The in-depth study also reveals that of the 12.1 million British adults who have visited a major sports arena in the last 12 months, as many as 70% are male and nearly 60% are white-collar workers. Their average monthly eating and drinking out spend is £113.48 – 27% more than the national average – and half of them (51%) drink out weekly, compared to a third (33%) of the wider adult population.

Over 54% consider themselves to be foodies, against a national average of 49%, and more than two in three (71%) say they take a keen interest in food and drink.

What’s more, 68% of stadia consumers say they proactively try to lead a healthy lifestyle and 69% attempt to live in an environmentally-friendly way.

Despite having more disposable income, 42% of consumers cited expensive food and drink as their biggest frustration when visiting stadia, with 38% citing lengthy queues as a common annoyance, and one in five (18%) saying poor Wi-Fi service is a big irritation.

Karl Chessell, business unit director for food and retail at CGA, said: “This report highlights the huge potential for stadia to increase their food and drink sales.
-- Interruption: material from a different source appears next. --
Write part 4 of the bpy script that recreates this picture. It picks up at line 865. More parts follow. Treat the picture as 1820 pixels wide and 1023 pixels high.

The data shows that consumers have money in their pockets to spend on snacks, meals and drinks as part of their day or evening out—but it is all too often a time-consuming, expensive and poor-quality experience. With more than two-thirds of stadia-goers considering themselves knowledgeable about food and drink, it is clear that menus, service and value in many venues are simply not good enough yet.

“But the research also shows that things are changing. Forward-thinking stadia in the UK and US, as well as dynamic casual dining and bar brands, show how it is possible to make eating and drinking out compelling and memorable, and technology is adding exciting new ways to improve engagement and efficiency even further. By understanding the key trends and learning from others, all stadia operators can make food and drink a bigger part of their revenues.”

Philip Harrison, founder at Harrison, said: “The findings from this report indicate three very clear demands from consumers: better quality of food and drink, better value and better service.

“Some stadia – for example, Wembley and the new White Hart Lane, or Carrow Road in Norwich – are leading the way when it comes to expanding and diversifying their F&B offerings, but many venues have not kept pace with the evolution in out-of-home eating and drinking, and are falling well short of their customers’ expectations. In the US, arenas are typically some way ahead, their stadia events can be an all-day affair and clearly, there are best practices that need to be reflected in the UK.

“Stadia operators, planners, retailers and creators must meet these changing consumer demands and expectations if they are to improve customer satisfaction and ultimately increase their sales in the years ahead.”